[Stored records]
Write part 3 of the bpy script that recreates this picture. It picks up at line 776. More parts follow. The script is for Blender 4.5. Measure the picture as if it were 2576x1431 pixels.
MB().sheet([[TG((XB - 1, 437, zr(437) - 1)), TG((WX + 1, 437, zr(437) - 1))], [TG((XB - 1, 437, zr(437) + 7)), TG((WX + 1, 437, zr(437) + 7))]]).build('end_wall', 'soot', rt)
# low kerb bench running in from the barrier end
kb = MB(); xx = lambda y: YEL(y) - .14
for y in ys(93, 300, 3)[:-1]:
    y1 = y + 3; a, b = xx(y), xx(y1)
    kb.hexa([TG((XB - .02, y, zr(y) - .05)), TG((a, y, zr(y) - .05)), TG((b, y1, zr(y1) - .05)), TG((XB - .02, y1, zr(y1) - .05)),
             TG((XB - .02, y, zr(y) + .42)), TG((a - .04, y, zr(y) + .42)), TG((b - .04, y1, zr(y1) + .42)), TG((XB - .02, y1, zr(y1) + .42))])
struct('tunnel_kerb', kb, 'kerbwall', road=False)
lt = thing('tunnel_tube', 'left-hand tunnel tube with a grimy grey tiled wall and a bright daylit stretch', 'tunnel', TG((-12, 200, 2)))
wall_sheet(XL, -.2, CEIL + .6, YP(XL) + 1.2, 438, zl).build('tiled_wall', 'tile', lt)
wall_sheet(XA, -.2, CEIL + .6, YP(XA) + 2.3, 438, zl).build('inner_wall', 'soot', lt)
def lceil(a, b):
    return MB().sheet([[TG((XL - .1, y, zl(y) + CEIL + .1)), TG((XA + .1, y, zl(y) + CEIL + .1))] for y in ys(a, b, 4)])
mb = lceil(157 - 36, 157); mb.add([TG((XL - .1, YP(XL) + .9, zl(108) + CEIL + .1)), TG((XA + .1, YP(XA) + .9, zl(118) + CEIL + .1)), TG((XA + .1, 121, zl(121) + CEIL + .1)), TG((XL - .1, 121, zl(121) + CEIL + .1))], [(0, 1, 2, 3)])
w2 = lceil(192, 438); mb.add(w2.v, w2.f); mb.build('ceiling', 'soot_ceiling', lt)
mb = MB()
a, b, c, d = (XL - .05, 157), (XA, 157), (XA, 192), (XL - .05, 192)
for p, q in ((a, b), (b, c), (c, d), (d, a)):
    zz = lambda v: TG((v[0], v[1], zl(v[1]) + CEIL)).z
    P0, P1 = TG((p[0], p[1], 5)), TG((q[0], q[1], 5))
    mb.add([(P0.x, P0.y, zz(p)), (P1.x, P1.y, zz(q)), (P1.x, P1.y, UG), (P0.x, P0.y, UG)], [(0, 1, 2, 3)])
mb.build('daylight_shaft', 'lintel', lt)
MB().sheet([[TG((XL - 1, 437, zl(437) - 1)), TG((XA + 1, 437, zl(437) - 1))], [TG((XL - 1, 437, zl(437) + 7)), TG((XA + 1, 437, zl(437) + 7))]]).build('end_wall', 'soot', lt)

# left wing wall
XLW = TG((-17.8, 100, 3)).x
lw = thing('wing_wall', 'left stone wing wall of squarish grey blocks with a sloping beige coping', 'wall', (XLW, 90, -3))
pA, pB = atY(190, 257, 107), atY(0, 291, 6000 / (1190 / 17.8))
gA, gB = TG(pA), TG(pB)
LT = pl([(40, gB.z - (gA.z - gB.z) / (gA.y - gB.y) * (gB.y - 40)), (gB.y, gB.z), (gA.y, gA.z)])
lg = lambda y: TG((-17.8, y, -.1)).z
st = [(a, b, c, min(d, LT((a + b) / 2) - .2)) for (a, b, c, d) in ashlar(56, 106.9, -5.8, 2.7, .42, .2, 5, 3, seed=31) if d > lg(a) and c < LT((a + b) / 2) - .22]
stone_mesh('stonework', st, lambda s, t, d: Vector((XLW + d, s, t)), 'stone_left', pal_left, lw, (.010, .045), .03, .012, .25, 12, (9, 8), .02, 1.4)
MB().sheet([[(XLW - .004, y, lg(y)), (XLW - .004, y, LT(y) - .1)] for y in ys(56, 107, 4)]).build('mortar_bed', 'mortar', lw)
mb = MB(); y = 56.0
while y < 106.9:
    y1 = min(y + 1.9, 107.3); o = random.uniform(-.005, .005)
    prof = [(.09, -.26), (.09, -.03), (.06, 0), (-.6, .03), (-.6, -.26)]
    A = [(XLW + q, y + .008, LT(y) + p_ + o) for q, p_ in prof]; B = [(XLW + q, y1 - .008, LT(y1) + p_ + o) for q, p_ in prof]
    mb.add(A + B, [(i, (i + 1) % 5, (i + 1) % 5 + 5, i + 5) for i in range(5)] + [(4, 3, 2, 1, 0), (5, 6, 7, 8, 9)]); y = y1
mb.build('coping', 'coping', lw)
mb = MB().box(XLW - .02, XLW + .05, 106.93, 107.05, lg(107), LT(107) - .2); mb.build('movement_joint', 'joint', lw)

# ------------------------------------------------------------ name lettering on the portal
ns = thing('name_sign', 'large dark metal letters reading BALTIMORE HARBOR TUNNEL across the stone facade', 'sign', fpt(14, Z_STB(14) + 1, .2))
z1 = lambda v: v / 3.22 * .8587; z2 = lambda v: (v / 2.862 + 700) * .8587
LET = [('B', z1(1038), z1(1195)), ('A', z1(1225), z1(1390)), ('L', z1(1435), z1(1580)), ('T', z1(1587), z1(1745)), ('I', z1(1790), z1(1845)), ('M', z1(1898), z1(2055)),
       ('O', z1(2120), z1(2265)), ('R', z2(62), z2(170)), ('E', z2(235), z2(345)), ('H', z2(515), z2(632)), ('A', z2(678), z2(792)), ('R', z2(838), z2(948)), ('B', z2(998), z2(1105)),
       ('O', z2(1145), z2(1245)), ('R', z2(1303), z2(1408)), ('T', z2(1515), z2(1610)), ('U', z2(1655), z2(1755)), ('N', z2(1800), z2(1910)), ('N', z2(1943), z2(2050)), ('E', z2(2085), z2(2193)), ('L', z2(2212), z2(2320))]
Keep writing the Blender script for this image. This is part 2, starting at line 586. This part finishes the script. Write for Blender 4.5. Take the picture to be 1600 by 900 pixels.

◆ The exercise
Search the data for "this" and list every line in which it occurs.

◆ Solution
Write part 3 of the bpy script that recreates this picture. It picks up at line 776. More parts follow. The script is for Blender 4.5. Measure the picture as if it were 2576x1431 pixels.
Keep writing the Blender script for this image. This is part 2, starting at line 586. This part finishes the script. Write for Blender 4.5. Take the picture to be 1600 by 900 pixels.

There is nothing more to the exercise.